▶ WRITTEN TASK
Filter these entries so that only lines with the word "part" remain.

▶ DATA ROWS
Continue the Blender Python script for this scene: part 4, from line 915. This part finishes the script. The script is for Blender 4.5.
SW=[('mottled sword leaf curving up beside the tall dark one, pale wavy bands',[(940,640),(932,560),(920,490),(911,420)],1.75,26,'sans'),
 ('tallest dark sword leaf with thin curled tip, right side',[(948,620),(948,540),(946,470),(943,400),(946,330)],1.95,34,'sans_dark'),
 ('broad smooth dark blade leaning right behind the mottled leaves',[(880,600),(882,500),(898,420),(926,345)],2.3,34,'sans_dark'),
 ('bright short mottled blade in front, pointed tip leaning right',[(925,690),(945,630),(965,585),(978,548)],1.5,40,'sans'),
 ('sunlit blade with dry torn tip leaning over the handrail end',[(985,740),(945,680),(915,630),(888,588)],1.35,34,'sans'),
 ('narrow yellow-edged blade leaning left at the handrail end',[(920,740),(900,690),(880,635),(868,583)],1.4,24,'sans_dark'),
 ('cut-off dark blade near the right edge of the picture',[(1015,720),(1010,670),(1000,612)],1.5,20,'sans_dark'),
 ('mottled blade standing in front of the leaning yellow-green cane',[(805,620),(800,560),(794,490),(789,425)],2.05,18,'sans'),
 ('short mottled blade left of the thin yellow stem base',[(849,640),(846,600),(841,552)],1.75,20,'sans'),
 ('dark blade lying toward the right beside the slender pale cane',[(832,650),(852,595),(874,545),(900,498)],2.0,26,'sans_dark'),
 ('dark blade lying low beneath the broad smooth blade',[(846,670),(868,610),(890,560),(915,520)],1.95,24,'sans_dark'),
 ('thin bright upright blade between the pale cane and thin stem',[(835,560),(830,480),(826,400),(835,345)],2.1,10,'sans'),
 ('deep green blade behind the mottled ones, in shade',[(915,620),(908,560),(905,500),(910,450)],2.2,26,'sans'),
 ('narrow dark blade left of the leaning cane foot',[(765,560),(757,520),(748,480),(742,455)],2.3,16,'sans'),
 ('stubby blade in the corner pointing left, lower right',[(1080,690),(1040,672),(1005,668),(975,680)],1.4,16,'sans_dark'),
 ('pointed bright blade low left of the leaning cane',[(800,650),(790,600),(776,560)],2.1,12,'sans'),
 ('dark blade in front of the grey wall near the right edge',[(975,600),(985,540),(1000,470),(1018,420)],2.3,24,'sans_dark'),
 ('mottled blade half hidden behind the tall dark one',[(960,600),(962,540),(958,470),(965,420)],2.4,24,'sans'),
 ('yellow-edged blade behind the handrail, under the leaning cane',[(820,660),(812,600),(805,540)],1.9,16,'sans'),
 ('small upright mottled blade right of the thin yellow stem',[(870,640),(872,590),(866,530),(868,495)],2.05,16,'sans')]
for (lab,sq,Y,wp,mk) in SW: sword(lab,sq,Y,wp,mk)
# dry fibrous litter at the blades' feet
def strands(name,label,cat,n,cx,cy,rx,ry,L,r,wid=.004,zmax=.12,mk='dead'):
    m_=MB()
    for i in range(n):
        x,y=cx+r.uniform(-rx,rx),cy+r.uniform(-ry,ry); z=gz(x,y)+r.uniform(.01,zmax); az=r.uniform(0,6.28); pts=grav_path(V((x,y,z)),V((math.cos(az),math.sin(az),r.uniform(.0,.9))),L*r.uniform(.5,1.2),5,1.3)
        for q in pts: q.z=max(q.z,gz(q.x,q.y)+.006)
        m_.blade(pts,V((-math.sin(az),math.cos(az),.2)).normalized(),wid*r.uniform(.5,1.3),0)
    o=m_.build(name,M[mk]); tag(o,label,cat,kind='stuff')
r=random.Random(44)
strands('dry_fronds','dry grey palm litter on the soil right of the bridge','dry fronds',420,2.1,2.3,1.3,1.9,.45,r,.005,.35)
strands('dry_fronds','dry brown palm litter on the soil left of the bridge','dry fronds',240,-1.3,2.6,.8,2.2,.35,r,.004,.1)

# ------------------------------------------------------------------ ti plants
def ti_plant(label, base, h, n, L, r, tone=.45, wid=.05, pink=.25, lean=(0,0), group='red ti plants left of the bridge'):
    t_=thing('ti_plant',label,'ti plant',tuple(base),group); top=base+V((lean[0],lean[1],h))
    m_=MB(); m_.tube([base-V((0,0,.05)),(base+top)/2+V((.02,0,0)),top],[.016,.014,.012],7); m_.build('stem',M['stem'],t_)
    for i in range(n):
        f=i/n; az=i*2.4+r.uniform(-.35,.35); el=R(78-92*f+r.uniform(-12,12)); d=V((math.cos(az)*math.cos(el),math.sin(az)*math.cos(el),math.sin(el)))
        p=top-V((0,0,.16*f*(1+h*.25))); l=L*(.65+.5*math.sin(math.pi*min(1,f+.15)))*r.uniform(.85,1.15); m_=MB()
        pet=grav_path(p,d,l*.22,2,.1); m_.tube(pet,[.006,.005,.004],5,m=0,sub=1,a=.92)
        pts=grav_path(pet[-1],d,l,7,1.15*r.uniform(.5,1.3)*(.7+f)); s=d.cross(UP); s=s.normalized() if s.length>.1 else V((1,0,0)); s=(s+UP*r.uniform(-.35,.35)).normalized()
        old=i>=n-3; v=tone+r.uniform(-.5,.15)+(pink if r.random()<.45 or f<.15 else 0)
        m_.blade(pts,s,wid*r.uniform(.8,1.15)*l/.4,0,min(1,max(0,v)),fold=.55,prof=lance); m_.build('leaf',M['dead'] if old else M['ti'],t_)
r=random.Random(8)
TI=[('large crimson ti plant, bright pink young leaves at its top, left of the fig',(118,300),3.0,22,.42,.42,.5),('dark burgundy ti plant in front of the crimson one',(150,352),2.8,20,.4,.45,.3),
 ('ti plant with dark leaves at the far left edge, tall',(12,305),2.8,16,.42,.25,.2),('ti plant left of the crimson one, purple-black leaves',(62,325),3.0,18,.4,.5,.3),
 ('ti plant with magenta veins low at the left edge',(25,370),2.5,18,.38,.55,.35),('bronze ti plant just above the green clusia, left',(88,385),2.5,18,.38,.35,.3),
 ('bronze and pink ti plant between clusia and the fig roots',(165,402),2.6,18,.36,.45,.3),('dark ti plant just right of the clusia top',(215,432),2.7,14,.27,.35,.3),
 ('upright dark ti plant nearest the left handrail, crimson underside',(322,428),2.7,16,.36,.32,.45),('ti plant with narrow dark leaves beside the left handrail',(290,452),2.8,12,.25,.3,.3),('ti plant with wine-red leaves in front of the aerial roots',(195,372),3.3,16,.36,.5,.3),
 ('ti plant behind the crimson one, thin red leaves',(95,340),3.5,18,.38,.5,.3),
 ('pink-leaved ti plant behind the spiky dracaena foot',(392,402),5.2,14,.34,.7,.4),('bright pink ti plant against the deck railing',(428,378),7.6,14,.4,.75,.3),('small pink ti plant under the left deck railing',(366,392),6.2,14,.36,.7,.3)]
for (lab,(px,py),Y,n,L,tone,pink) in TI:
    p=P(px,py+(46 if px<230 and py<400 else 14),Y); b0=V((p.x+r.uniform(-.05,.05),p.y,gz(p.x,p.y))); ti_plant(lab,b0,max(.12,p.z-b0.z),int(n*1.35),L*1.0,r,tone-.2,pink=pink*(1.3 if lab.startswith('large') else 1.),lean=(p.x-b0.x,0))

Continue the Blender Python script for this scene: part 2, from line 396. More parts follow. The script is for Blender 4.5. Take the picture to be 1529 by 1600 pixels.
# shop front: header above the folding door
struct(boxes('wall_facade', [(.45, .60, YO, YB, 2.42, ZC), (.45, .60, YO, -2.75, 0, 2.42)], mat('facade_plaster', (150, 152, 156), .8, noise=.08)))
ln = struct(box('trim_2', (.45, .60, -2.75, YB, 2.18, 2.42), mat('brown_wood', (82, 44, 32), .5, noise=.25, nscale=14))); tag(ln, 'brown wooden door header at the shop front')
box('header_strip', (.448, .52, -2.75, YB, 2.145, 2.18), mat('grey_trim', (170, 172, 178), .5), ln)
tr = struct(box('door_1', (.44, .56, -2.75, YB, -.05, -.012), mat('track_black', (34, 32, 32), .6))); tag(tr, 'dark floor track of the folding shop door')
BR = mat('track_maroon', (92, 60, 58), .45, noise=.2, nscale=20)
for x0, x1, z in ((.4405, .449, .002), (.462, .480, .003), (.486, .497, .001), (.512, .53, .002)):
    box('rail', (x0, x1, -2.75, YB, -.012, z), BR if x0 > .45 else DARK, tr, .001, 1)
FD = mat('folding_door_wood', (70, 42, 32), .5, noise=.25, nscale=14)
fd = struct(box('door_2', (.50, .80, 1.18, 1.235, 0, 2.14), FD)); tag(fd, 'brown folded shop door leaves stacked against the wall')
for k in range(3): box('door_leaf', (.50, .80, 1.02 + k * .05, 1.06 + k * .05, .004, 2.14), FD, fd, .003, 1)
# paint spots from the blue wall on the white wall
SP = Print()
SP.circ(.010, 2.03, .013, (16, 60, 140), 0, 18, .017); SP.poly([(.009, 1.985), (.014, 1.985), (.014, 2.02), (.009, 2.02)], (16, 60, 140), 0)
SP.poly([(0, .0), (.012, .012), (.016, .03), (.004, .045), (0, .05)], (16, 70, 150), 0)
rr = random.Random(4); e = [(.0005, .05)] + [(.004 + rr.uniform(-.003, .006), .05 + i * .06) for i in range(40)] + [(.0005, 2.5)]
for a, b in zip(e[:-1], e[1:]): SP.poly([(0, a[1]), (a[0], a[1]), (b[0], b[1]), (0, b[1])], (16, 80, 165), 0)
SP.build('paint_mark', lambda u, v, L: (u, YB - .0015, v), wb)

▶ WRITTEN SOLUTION
Continue the Blender Python script for this scene: part 4, from line 915. This part finishes the script. The script is for Blender 4.5.
Continue the Blender Python script for this scene: part 2, from line 396. More parts follow. The script is for Blender 4.5. Take the picture to be 1529 by 1600 pixels.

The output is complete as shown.